Spotkanie odbyło się w dniach, kiedy trwały prace nad nowelizacją ustawy refundacyjnej, więc sporą część obrad poświęcono „protestowi pieczątkowemu”. Prezes ORL w Warszawie Mieczysław Szatanek przedstawił swoje wnioski:
– środowisko lekarskie nie mówi jednym głosem (różnice między samorządem lekarskim, Porozumieniem Zielonogórskim i Ogólnopolskim Związkiem Zawodowym Lekarzy),
– pluralizm władzy może być zarówno słabością, jak i siłą tego środowiska,
– władze państwowe unikają mówienia prawdy,
– dużym błędem był brak współpracy lekarzy z aptekarzami,
– słabe przygotowanie samorządu do przedstawienia problemu zarówno lekarzom, jak i mediom oraz pacjentom.

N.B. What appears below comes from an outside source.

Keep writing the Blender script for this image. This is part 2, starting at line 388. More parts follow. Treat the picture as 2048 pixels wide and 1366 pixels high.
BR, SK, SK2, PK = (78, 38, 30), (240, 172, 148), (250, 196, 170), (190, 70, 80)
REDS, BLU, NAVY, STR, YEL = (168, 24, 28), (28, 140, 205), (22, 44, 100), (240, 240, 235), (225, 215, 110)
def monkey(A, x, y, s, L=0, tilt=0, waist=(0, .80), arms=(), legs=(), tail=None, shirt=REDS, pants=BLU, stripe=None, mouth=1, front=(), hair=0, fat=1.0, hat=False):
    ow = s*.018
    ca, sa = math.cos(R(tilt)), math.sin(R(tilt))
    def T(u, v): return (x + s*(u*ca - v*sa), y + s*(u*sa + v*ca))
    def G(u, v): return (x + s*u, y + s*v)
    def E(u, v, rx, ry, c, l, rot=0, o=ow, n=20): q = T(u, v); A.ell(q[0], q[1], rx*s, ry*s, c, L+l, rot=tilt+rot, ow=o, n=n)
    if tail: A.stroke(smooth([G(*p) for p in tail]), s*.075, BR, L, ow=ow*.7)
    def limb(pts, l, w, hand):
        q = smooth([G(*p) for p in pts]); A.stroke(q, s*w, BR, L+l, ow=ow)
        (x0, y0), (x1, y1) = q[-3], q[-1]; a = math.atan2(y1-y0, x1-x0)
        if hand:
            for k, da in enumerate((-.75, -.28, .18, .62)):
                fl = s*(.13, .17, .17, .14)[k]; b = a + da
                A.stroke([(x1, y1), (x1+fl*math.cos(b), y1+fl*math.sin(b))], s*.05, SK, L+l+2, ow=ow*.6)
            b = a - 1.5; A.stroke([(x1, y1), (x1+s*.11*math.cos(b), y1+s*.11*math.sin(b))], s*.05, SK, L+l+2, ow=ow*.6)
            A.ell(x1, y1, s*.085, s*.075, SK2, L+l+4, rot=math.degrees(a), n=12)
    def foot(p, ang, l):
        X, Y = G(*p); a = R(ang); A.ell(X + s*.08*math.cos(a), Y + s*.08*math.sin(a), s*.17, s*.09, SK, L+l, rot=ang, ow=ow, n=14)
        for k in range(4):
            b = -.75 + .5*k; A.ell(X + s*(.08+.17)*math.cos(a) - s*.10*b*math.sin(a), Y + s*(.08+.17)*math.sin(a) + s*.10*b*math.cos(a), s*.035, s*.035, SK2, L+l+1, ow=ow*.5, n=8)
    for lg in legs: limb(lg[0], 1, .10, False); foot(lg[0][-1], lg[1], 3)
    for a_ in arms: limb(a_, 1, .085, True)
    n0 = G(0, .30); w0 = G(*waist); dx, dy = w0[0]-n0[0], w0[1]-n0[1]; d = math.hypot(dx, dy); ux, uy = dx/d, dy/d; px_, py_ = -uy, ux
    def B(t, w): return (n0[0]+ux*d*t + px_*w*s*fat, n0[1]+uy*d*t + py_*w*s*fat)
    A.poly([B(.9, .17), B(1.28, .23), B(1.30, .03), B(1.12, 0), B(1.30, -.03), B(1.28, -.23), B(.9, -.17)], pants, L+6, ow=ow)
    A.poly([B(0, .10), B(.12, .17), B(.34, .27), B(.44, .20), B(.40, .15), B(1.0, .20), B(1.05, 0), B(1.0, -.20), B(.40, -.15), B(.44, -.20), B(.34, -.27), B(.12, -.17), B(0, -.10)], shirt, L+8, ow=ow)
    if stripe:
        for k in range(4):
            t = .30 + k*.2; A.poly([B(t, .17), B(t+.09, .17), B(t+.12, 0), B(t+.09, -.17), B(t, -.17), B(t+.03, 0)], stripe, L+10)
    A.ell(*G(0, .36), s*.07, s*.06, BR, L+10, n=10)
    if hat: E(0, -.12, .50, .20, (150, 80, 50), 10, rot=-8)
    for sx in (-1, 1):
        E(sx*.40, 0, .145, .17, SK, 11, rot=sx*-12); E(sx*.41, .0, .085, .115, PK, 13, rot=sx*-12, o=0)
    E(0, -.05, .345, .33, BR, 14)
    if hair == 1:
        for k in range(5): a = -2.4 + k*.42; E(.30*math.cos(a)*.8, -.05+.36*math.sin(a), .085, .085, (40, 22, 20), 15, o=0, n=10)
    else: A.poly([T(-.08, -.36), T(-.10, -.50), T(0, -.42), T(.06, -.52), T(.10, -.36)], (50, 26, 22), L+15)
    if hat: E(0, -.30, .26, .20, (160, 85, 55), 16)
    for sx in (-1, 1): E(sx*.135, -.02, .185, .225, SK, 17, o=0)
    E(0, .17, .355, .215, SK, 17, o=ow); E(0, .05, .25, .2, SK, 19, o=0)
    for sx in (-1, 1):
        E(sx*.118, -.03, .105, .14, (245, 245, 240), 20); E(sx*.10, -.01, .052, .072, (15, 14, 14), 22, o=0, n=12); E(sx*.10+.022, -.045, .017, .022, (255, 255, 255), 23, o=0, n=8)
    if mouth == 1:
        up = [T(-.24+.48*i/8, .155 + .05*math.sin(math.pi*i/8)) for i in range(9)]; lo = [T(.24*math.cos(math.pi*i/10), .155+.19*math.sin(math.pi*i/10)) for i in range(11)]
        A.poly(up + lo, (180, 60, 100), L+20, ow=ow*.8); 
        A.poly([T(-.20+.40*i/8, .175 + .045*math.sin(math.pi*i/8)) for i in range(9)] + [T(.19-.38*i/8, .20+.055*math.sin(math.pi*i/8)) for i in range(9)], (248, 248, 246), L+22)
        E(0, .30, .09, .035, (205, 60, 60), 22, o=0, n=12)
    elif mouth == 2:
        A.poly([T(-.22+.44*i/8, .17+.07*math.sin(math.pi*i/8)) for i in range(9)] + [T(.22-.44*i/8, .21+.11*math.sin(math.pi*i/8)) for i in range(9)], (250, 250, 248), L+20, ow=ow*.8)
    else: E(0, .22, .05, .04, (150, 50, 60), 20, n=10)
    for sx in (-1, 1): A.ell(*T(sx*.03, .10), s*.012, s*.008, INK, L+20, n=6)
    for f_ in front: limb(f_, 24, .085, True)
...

OIL w Płocku ma tę przewagę, że zrzesza niewielką, w porównaniu z warszawską Izbą, liczbę lekarzy. Prezes ORL w Płocku Jarosław Wanecki mówił, że odbyło się kilka spotkań, które miały na celu wyjaśnienie sytuacji.
Z deklaracji ich uczestników wynikało, że ok. 80 proc. płockich lekarzy wzięło udział w „proteście pieczątkowym”. Izba płocka zamierza opracować „białą księgę” protestu na swoim terenie.

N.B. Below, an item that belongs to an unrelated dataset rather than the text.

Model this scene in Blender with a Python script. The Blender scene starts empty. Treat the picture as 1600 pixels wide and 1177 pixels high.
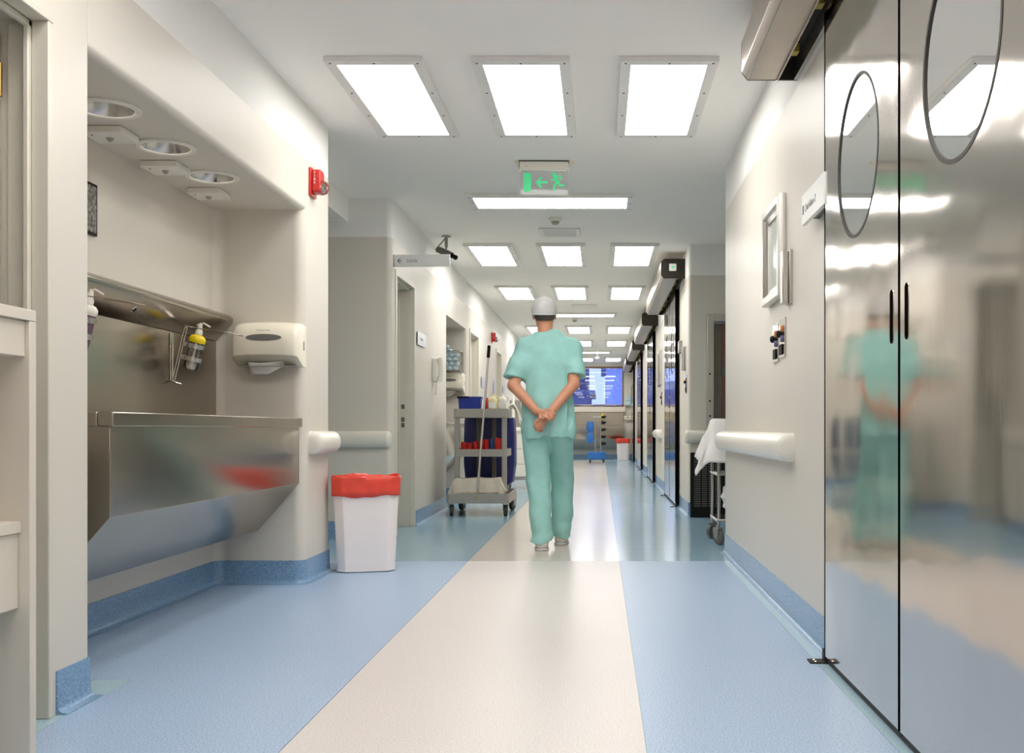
import bpy, math, random
import numpy as np
from mathutils import Vector, Matrix

random.seed(7)
R = math.radians
PI = math.pi
scene = bpy.context.scene
COL = scene.collection

# ------------------------------------------------------------------ camera
CAM_H = 0.88
cam_d = bpy.data.cameras.new('camera')
cam_d.sensor_width = 36.0
cam_d.sensor_fit = 'HORIZONTAL'
cam_d.lens = 36.0
cam_d.shift_x = -138.0 / 1600.0
cam_d.shift_y = 80.5 / 1600.0
cam_d.clip_end = 300
cam = bpy.data.objects.new('camera', cam_d)
cam.location = (0, 0, CAM_H)
cam.rotation_euler = (R(90), 0, 0)
COL.objects.link(cam)
scene.camera = cam

# ------------------------------------------------------------------ world, exposure
PANEL_STRENGTH = 9.8
world = bpy.data.worlds.new('dusk')
scene.world = world
world.use_nodes = True
bg = world.node_tree.nodes['Background']
bg.inputs[0].default_value = (0.20, 0.26, 0.50, 1)
bg.inputs[1].default_value = 3.3
vs = scene.view_settings
vs.view_transform = 'Standard'
vs.look = 'None'
vs.gamma = 1.0
vs.use_curve_mapping = False
vs.exposure = 0.0
scene.cycles.max_bounces = 8
scene.cycles.diffuse_bounces = 5
scene.cycles.glossy_bounces = 4
scene.cycles.adaptive_threshold = 0.02

# ------------------------------------------------------------------ colours and materials
def lin(c):
    c = c / 255.0
    return c / 12.92 if c <= 0.04045 else ((c + 0.055) / 1.055) ** 2.4

def rgb(r, g, b):
    return (lin(r), lin(g), lin(b), 1.0)

MATS = {}

def mat(name, col, rough=0.5, metal=0.0, var=0.04, scale=8.0, stretch=(1, 1, 1), bump=0.0, bscale=60.0,
        bdist=0.01, spec=0.5, trans=0.0, emit=None, estr=0.0, coat=0.0, rvar=0.0, sss=0.0, alpha=1.0):
    m = bpy.data.materials.new(name)
    m.use_nodes = True
    nt = m.node_tree
    N, L = nt.nodes, nt.links
    p = N['Principled BSDF']
    p.inputs['Roughness'].default_value = rough
    p.inputs['Metallic'].default_value = metal
    p.inputs['Specular IOR Level'].default_value = spec
    p.inputs['Transmission Weight'].default_value = trans
    p.inputs['Coat Weight'].default_value = coat
    p.inputs['Alpha'].default_value = alpha
    if sss:
        p.inputs['Subsurface Weight'].default_value = sss
        p.inputs['Subsurface Radius'].default_value = (0.02, 0.008, 0.004)
    if emit:
        p.inputs['Emission Color'].default_value = emit
        p.inputs['Emission Strength'].default_value = estr
    tc = N.new('ShaderNodeTexCoord')
    mp = N.new('ShaderNodeMapping')
    mp.inputs['Scale'].default_value = stretch
    L.new(tc.outputs['Object'], mp.inputs['Vector'])
    nz = N.new('ShaderNodeTexNoise')
    nz.inputs['Scale'].default_value = scale
    nz.inputs['Detail'].default_value = 4
    L.new(mp.outputs['Vector'], nz.inputs['Vector'])
    rp = N.new('ShaderNodeValToRGB')
    a = tuple(max(0, c * (1 - var)) for c in col[:3]) + (1,)
    b = tuple(min(1, c * (1 + var)) for c in col[:3]) + (1,)
    rp.color_ramp.elements[0].position = 0.3
    rp.color_ramp.elements[1].position = 0.7
    rp.color_ramp.elements[0].color = a
    rp.color_ramp.elements[1].color = b
    L.new(nz.outputs['Fac'], rp.inputs['Fac'])
    L.new(rp.outputs['Color'], p.inputs['Base Color'])
    if rvar:
        mr = N.new('ShaderNodeMapRange')
        mr.inputs['To Min'].default_value = max(0.01, rough - rvar)
        mr.inputs['To Max'].default_value = rough + rvar
        L.new(nz.outputs['Fac'], mr.inputs['Value'])
        L.new(mr.outputs['Result'], p.inputs['Roughness'])
    if bump:
        n2 = N.new('ShaderNodeTexNoise')
        n2.inputs['Scale'].default_value = bscale
        n2.inputs['Detail'].default_value = 3
        L.new(mp.outputs['Vector'], n2.inputs['Vector'])
        bp = N.new('ShaderNodeBump')
        bp.inputs['Strength'].default_value = bump
        bp.inputs['Distance'].default_value = bdist
        L.new(n2.outputs['Fac'], bp.inputs['Height'])
        L.new(bp.outputs['Normal'], p.inputs['Normal'])
    MATS[name] = m
    return m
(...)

Okręgowy rzecznik odpowiedzialności zawodowej w Warszawie Zbigniew Czernicki zwrócił uwagę na co najmniej kontrowersyjny jego zdaniem fakt, że byli tacy lekarze, którzy w publicznej placówce przyłączyli się do protestu, ale przyjmując pacjentów prywatnie, już do postulatów protestu się nie stosowali.

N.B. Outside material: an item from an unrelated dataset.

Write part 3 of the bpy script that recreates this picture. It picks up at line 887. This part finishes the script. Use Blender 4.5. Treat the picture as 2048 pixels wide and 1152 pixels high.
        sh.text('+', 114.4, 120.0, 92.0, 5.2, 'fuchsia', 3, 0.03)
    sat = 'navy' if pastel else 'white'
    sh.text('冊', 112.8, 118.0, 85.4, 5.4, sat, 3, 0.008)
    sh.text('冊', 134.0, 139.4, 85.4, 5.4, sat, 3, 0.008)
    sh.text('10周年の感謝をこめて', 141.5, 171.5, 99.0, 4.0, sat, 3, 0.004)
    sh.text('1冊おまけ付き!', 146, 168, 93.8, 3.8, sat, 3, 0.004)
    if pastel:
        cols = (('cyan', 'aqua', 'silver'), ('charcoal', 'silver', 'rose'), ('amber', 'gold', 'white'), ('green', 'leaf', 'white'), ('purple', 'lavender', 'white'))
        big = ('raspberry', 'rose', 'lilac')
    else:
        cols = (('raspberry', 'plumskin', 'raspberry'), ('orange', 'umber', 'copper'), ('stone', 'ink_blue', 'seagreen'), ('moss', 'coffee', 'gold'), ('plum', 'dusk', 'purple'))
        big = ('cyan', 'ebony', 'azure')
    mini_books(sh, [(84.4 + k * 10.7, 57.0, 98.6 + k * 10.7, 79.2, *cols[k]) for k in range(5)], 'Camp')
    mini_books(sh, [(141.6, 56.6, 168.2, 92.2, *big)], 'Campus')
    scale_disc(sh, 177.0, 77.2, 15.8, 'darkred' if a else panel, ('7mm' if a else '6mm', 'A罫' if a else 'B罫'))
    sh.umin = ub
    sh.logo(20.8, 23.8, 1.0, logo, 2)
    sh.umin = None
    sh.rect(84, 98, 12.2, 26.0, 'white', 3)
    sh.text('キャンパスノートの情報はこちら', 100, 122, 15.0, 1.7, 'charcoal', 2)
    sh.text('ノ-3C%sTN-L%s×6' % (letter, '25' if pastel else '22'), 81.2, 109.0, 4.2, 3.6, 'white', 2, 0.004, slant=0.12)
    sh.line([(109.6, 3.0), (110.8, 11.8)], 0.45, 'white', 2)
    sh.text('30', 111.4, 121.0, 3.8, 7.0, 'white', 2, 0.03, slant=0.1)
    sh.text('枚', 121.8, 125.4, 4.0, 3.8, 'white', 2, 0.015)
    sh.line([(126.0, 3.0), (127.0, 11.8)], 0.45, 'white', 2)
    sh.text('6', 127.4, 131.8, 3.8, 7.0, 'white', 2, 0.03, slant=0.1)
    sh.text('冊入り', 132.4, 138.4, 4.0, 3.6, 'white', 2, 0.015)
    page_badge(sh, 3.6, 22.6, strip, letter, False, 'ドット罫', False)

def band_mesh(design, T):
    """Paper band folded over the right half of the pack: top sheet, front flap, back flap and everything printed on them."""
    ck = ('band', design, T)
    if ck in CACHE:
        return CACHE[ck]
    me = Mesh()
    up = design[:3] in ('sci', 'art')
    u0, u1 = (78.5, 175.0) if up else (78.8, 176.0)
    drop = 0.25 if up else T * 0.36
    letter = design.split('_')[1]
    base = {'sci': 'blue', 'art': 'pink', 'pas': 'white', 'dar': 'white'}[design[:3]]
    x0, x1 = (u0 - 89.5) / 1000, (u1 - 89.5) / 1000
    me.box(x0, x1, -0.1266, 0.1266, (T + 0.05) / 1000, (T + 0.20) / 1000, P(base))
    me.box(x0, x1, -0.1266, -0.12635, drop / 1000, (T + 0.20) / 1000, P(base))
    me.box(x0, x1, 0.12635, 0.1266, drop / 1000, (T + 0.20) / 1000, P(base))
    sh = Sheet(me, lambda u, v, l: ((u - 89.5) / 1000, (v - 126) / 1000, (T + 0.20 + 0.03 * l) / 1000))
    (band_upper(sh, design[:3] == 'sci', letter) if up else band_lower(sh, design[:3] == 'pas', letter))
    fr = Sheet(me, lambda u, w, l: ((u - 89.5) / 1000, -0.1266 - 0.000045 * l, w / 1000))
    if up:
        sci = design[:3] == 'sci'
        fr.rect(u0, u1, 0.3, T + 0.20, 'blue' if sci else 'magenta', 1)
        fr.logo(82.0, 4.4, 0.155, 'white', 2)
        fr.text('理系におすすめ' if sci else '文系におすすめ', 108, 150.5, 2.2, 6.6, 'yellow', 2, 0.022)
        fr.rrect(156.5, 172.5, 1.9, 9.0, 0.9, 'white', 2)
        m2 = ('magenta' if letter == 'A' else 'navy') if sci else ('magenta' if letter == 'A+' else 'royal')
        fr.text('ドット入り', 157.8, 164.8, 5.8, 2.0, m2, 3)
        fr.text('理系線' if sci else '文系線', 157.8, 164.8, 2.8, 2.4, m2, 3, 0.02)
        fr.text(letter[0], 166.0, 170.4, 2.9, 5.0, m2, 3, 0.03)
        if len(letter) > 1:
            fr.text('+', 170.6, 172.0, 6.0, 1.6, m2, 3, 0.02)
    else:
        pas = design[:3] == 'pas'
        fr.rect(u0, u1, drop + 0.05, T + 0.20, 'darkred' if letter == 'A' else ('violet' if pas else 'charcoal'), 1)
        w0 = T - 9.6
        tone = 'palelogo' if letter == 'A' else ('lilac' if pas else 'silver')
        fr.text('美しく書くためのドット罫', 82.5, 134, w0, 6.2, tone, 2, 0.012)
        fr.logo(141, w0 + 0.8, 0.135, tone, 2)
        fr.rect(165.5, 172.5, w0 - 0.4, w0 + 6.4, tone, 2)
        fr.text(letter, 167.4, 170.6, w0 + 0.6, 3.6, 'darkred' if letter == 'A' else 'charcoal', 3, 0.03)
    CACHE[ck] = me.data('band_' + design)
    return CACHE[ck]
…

Skarbnik ORL w Warszawie Andrzej Sawoni przestrzegał przed kolejnym zagrożeniem koniecznością zawierania indywidualnych umów z Narodowym Funduszem Zdrowia o wypisywanie recept refundowanych. – Tu penalizacja, usunięta z ustawy, może wrócić – powiedział. I podkreślił, że szczególnie dobrze musi być przygotowany zespół, który będzie uczestniczył, na podstawie porozumienia zawartego z ministrem zdrowia Bartoszem Arłukowiczem, w ustaleniu wzoru umowy lekarzy z NFZ.

Członkowie prezydiów dyskutowali też o kwestii dotacji z budżetu państwa dla izb na realizację zadań administracji publicznej wykonywanych przez samorząd. Żadna z dwu izb nie podpisała stosownej umowy z Ministerstwem Zdrowia, z uwagi na rozbieżność co do kwot. Według obu izb państwo oferuje ponaddwukrotnie mniej środków niż potrzeba zgodnie z wyliczeniem obu izb. Rozważano pozwanie Skarbu Państwa, ale radca prawny OIL w Warszawie argumentowała, że taki proces, sam w sobie kosztowny, jest nie do wygrania; zwłaszcza że krakowska Izba, która wcześniej zdecydowała się na ten krok, w pierwszej instancji przegrała. Wspomniano też, że lekarze płacą jedne z najniższych składek na swój samorząd zawodowy. Dla przykładu, składka adwokacka wynosi ponad 100 zł miesięcznie. W żadnym samorządzie poza lekarskim nie stosuje się też umorzeń składek.
Gościom z Warszawy zaproponowano niezwykle miły program kulturalny – wizytę w Muzeum Archidiecezjalnym. Po ekspozycji krótko, acz fachowo, oprowadziła ich Ewa Szczutowska, wiceprezes ds. lekarzy dentystów płockiej Izby, która oprócz dyplomu lekarskiego ma też licencję przewodnika turystycznego.